ここには、恋愛によって変質してしまった自己への違和感がある。にもかかわらず、語り手は「君がいなけりゃあたしは無い」と繰り返す。これは矛盾ではなく、むしろ恋愛関係における自己喪失の本質を示している。すなわち、自己を明け渡さなければ関係が続かず、明け渡してしまえば自己がなくなる。この二重拘束の中で、語り手は「言葉にせずに」「態度で示せ」と迫られながら、意味の宙吊りに耐えている。

この恋愛構造は、単なる共依存とも異なる。語り手は依存しながらも、明確に「引きずられている」「痛い」と知っており、そのことに耐えながら関係を持続させている。ここには、「破壊的な関係を欲する自己」が顔を覗かせる。つまり、語り手は無意識のうちに傷つくことそのものを存在の証明として選び取っているようにさえ見える。

「肺に滲んだ衝動が喉を火傷させる」という描写は、まさにこの心理を象徴している。感情は内側から湧き出し、それが出口を求めて喉を焦がし、ついには「アイアイアイ」と音にならない叫びとなって漏れ出す。それは言葉として整えられることを拒否した情動の炎であり、恋愛によって壊れてゆく身体と心の断面図である。

このような恋愛の描き方は、破滅への傾斜を自己表現の一部とする現代の感性と密接に結びついている。救いや再生ではなく、「奈落の底へ」導かれること自体が一つの“帰属先”として選ばれているのだ。

結論:壊れゆく声が意味を超えて響くとき

柊キライ『ボッカデラベリタ』が描くのは、明確な物語ではない。語り手がどのような関係性にいたのか、あるいは「君」がどのような人物なのか、楽曲は一切説明しない。その代わりに響くのは、「君がいなければあたしは無い」「君がいるからあたしが痛い」という反復される情動のうねりである。

ここにあるのは、恋愛という制度に対する解釈ではなく、自己を形成する基盤そのものが他者への依存でしか成り立たないという、より根源的な不安定さである。語り手は「いい子じゃいられない」「言葉にせずに示せ」と自らに命じながらも、結局は「アイアイアイ」と呻くしかない。この呻きは、意味のある言葉ではなく、自己の不全を世界に叩きつける音響的な痕跡だ。

現代の若いリスナーたちがこの楽曲に共鳴するのは、語り手のように、他者によってしか自己を定義できない構造に既視感を覚えるからだろう。

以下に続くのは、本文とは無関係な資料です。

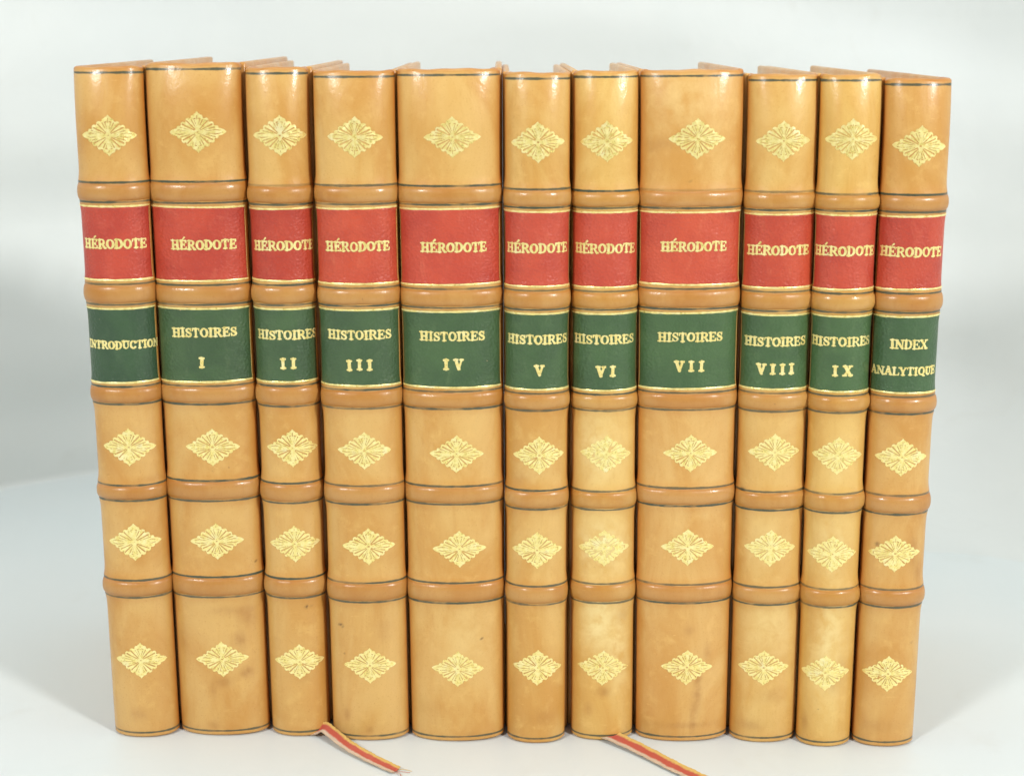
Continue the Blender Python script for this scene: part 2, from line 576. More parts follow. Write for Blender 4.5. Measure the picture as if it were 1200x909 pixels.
def ornament_mesh(seed, wear=0.0):
    """gilt lozenge fleuron, 16 x 11 mm"""
    rng = np.random.default_rng(seed)
    step = 0.000115
    xs = np.arange(-0.0088, 0.00881, step)
    ys = np.arange(-0.0064, 0.00641, step)
    X, Y = np.meshgrid(xs * 1000, ys * 1000)          # mm
    A, B = np.abs(X), np.abs(Y)
    # body lozenge with lobed sides
    F = (((A / 6.5) ** 1.2 + (B / 4.75) ** 1.2) ** (1 / 1.2) - 1) * 3.6
    for t, r in ((0.16, 0.60), (0.36, 0.66), (0.56, 0.66), (0.76, 0.60)):
        g = (t ** 1.2 + (1 - t) ** 1.2) ** (-1 / 1.2)
        cx, cy = 6.3 * t * g, 4.6 * (1 - t) * g
        F = np.minimum(F, np.hypot(A - cx, B - cy) - r)
    # side leaves: pointed, with a small notch where they leave the body
    F = np.minimum(F, np.maximum(np.hypot(A - 5.7, B + 2.05) - 3.10, 4.6 - A))
    # top and bottom leaves: blunt, pointed at the end
    F = np.minimum(F, np.hypot(X, B - 4.25) - 1.05)
    F = np.minimum(F, np.maximum(np.hypot(A + 1.5, B - 4.3) - 2.10, 3.8 - B))
    # incised lines (leather shows through)

    def cut(p, q, w0, w1):
        nonlocal F
        F = np.maximum(F, -seg_field(A, B, [p, q], [w0, w1]))
    k = 1 - 0.5 * wear
    cut((0.80, 0.55), (4.05, 2.10), 0.12 * k, 0.21 * k)
    cut((0.62, 0.80), (2.85, 3.05), 0.12 * k, 0.21 * k)
    cut((1.60, 0.50), (4.75, 1.35), 0.04, 0.12 * k)
    cut((0.42, 1.20), (1.55, 3.40), 0.04, 0.12 * k)
    cut((2.30, 0.26), (4.75, 0.55), 0.03, 0.10 * k)
    cut((0.25, 1.70), (0.70, 3.25), 0.03, 0.10 * k)
    cut((0.45, 3.75), (0.85, 3.60), 0.10 * k, 0.15 * k)
    cut((5.0, 0.62), (6.5, 0.34), 0.12 * k, 0.04)
    cut((0.0, 3.5), (0.0, 4.6), 0.03, 0.08 * k)
    cut((0.0, 0.0), (0.20, 0.12), 0.12 * k, 0.08)
    F = F + vnoise(X, Y, 0.35, rng) * 0.07 + vnoise(X, Y, 1.3, rng) * 0.12
    F = F + np.maximum(0, vnoise(X, Y, 0.9, rng) - 0.5 + 0.36 * wear) * 3.0
    return contour_mesh(xs, ys, F)


# ------------------------------------------------------------------ the book
BOARD_D = 0.100


class Section:
    """rounded spine cross-section: half width hw, depth of the round s; maps arc length to a point and normal"""

    def __init__(self, hw, s, n=2.08):
        self.hw, self.s = hw, s
        ph = np.linspace(-math.pi / 2, math.pi / 2, 1601)
        x = hw * np.sign(np.sin(ph)) * np.abs(np.sin(ph)) ** (2 / n)
        y = s * (1 - np.abs(np.cos(ph)) ** (2 / n))
        a = np.concatenate([[0], np.cumsum(np.hypot(np.diff(x), np.diff(y)))])
        self.L = a[-1] / 2
        self.a, self.x, self.y = a - self.L, x, y
        tx, ty = np.gradient(x, self.a), np.gradient(y, self.a)
        m = np.hypot(tx, ty)
        self.nx, self.ny = ty / m, -tx / m

    def at(self, a):
        a = np.asarray(a, dtype=float)
        ex = np.maximum(np.abs(a) - self.L, 0)
        c = np.clip(a, -self.L, self.L)
        x, y = np.interp(c, self.a, self.x), np.interp(c, self.a, self.y) + ex
        nx, ny = np.interp(c, self.a, self.nx), np.interp(c, self.a, self.ny)
        m = np.hypot(nx, ny)
        return x, y, nx / m, ny / m

    def arc_of_x(self, x):
        return float(np.interp(x, self.x, self.a))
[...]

SNSにおける評価、視線、関係性の温度差――それらを通じて浮かび上がるのは、「自分とは何か?」ではなく、「他人がいなければ自分が無い」という問いの方なのである。

そして、この問いに明確な解は提示されないまま、楽曲は終わる。奈落の底へと導かれながらも、それが「あるべき場所」であるという逆説が最後に置かれる。この瞬間、『ボッカデラベリタ』は破滅や喪失さえも肯定するように響く。「壊れる」ことが、「存在する」ことの唯一の証明になってしまったこの世界において、語り手は愛の名のもとに崩れ落ちていく

だがその声は、確かに聴く者に届いてしまう。意味がなくても、筋道がなくても、壊れた声はそのまま、あなた自身の傷を照らし出す鏡となる。『ボッカデラベリタ』は、言葉を喪失した世界の中でなお叫ばれる「声」の歌なのである。